My main takeaways from this one: humans are horrible and the world is doomed because of homo sapiens. I had to take a nice long break in the middle of this one because it was too heavy to bear at times. The science is good--which makes it all the more depressing.
+20 Task (Pulitzer for General Nonfiction, 2015)
+10 Review
Task total: 30
Season total: 285


The Dutch House by Ann Patchett
I had a friend ask me what this book was about and all I could come up with in answer was: it's about a house and some of the people who once lived in it. That answer is precisely what it's about, but so insufficient to convey the wonder of this novel. It's part fairy tale (complete with an evil stepmother), part character study, part family drama, and entirely beautifully wrought.
A stunning symmetry to the characters (children and parents specifically) unfolds in the last half of the novel which would have come across as trite in the hands of a less-elegant author. Patchett has the greatest timing: knows the precise moment to conceal or reveal, when to elaborate on a topic and when a succinct sentence/paragraph/chapter will have the greatest impact.
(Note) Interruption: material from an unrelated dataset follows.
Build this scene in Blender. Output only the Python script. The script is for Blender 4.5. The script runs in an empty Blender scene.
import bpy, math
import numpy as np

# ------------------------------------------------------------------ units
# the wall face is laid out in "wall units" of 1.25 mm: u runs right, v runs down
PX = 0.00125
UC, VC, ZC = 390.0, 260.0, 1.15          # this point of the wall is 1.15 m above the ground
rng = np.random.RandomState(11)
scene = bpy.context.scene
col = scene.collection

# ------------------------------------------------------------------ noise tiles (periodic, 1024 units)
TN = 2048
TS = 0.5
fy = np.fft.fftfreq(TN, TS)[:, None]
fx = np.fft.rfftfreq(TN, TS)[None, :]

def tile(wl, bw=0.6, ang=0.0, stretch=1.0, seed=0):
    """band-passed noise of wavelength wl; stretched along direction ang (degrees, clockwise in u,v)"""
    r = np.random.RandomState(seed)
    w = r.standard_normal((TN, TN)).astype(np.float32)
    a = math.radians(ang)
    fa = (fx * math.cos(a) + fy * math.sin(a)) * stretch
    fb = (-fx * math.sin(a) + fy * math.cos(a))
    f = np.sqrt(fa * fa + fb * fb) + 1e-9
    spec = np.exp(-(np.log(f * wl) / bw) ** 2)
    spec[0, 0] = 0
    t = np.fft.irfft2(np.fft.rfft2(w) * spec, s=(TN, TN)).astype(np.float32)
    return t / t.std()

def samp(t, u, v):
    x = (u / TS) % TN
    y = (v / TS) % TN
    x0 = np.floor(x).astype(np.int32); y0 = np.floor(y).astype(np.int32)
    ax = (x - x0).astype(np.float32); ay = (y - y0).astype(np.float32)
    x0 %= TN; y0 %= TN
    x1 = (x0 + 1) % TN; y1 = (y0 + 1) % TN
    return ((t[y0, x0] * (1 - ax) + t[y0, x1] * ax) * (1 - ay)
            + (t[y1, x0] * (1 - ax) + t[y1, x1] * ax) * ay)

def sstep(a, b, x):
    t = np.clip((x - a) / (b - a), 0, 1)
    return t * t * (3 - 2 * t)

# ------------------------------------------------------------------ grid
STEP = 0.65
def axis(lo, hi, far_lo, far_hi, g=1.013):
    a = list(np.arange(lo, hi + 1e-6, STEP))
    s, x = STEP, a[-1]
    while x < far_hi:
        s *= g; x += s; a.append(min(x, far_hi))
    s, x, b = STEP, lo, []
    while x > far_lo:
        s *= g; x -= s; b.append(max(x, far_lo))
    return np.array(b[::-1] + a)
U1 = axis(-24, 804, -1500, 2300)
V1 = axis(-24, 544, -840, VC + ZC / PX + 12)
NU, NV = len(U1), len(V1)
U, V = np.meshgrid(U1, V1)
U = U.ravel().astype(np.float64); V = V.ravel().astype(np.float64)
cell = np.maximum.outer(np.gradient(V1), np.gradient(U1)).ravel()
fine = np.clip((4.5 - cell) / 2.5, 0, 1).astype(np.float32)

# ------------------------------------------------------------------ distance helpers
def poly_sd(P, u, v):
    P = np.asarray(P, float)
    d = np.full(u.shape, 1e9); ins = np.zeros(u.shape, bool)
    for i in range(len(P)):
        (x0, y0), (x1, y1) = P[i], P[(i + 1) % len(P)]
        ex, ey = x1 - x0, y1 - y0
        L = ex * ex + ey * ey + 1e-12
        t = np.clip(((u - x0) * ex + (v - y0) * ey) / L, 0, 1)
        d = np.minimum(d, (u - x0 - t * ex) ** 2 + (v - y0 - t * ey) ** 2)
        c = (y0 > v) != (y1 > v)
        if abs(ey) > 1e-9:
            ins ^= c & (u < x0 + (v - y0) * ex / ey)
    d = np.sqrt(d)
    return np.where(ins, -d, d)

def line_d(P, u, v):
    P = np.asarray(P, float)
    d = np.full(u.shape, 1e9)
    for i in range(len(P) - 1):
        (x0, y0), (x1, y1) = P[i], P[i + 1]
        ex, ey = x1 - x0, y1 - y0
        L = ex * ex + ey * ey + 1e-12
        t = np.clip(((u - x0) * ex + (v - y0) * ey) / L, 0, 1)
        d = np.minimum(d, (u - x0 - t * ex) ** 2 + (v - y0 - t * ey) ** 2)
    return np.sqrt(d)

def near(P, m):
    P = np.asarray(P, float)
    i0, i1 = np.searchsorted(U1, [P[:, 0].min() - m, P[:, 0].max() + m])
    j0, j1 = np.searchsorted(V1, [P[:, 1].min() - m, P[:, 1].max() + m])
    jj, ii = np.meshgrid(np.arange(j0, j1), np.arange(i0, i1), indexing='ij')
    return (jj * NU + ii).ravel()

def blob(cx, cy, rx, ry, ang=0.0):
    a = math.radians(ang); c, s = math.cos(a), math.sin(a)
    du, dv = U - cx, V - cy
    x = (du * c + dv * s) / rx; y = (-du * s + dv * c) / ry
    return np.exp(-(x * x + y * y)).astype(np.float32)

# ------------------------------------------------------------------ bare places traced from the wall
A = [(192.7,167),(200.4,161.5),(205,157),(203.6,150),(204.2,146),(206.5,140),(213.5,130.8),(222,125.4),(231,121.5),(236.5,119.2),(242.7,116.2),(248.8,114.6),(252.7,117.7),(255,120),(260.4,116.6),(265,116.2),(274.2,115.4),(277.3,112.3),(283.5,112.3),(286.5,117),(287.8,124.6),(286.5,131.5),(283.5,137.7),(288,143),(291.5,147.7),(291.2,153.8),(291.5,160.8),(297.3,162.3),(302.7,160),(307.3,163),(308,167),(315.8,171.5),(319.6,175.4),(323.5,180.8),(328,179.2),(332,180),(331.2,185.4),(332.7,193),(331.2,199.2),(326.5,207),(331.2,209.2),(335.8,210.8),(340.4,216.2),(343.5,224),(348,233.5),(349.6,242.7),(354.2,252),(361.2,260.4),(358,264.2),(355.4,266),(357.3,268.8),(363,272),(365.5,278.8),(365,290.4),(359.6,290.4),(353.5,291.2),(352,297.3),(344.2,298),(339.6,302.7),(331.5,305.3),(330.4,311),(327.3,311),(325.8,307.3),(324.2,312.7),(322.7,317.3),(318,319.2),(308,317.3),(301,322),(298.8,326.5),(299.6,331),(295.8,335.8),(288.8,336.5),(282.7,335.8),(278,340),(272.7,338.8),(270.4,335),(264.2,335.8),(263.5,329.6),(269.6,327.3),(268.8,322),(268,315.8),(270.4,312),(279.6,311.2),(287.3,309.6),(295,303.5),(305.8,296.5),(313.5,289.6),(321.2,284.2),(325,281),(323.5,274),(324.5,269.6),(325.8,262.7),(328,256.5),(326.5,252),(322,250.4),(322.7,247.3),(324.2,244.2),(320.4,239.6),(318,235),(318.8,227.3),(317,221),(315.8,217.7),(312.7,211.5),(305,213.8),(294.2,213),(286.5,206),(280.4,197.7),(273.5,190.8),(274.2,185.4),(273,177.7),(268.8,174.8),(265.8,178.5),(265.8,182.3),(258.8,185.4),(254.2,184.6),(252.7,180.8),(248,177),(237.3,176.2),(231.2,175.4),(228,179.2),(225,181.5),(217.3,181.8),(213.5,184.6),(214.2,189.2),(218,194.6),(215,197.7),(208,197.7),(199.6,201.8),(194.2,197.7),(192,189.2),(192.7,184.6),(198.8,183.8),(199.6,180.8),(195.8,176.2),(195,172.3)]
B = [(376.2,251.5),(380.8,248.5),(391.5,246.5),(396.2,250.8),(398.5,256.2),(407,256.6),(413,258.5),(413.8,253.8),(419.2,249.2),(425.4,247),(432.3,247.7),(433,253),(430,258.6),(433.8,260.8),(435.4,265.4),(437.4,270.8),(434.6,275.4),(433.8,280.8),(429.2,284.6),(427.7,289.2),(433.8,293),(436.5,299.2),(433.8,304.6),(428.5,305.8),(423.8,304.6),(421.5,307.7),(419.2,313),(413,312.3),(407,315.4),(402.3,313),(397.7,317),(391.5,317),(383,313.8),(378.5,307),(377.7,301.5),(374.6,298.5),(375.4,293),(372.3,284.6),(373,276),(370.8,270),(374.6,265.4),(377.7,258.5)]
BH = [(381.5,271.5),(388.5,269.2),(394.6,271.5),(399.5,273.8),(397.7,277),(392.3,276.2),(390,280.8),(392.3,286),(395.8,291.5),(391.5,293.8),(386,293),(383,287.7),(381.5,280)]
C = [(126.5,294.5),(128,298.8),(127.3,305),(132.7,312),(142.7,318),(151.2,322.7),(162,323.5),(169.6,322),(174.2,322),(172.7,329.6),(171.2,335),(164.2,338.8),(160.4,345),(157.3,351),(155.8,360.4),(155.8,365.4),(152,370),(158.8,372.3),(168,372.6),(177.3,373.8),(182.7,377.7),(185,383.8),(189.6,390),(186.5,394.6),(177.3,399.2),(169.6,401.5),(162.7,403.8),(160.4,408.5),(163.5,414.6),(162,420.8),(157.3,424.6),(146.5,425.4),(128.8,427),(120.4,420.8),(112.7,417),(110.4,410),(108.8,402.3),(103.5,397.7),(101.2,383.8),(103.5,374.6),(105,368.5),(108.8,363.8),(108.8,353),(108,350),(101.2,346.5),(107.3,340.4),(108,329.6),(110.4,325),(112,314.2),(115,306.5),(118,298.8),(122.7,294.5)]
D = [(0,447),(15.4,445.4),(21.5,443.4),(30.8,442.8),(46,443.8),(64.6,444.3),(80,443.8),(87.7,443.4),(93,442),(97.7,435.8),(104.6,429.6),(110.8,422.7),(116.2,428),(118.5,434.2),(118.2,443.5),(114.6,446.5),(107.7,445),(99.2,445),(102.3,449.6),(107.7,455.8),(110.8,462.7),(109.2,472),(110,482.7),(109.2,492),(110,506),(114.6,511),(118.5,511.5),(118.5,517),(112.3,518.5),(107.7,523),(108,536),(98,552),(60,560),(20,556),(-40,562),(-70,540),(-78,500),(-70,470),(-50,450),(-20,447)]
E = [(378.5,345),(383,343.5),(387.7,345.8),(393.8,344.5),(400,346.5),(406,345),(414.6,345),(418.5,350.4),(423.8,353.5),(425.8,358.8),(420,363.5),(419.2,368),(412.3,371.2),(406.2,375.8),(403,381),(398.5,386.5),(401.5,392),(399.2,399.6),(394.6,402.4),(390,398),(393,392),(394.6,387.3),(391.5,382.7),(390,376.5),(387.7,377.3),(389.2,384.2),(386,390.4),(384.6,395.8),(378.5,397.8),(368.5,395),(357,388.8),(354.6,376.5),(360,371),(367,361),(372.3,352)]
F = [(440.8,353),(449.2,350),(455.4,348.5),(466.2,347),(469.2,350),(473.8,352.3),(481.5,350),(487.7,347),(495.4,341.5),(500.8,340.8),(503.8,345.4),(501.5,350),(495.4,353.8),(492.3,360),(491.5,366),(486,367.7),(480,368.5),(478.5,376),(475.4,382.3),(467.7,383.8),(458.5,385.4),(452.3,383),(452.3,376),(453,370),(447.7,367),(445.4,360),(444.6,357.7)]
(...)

She creates the most stunning art with her words, this book (my sixth by her) is no exception.
+20 Task (at the 7% mark in the ebook: "...our mother was sitting in the kitchen drinking tea with Sandy and Jocelyn.")
+10 Review
Task total: 30
Season total: 255

Talking to Strangers: What We Should Know about the People We Don't Know by Malcolm Gladwell
♠2 (title/subtitle has the word "to," "too," or "two"="to")
♦4 (yours, mine, and ours="We")
♣5 (min page genre: any science=Psychology, Sociology)
♠K (title has a word ending in "ing"="Talking")=21
+5 Not-a-Novel
+20 Task
Task total: 20, 7 cards used
Season total: 225

Yes, Anika, you can use that here for the Science genre card."
Thanks, you two :-) I should have read the thread more closely!

Meanwhile, I have to start working on a plane again next week and am not looking forward to it as there was already a confirmed case on my airline a couple of days ago. :-/
Ah well...if I end up quarantined, I suppose I'll have even more time to read ;-)

Conversations with Friends by Sally Rooney
♠3 (3-word title)
♠8 (author born in "I" country=Ireland)
♦Q (set +75% in Western European country=Ireland) = 21
+5 Female
Task total: 20, 3 cards used
Season total: 205

I would prefer to give a definitely answer for a specific book, so the answer now is "probably"
I'm trying to find a place for the book that I had originally hoped to use for 20.7 but it wasn't approved, Talking to Strangers: What We Should Know about the People We Don't Know...since it was considered too technical to be narrative non-fiction, I'm hoping that the "Psychology" and "Sociology" designations on the main GR page are enough to make it count for 5 of clubs, main page genre: any science?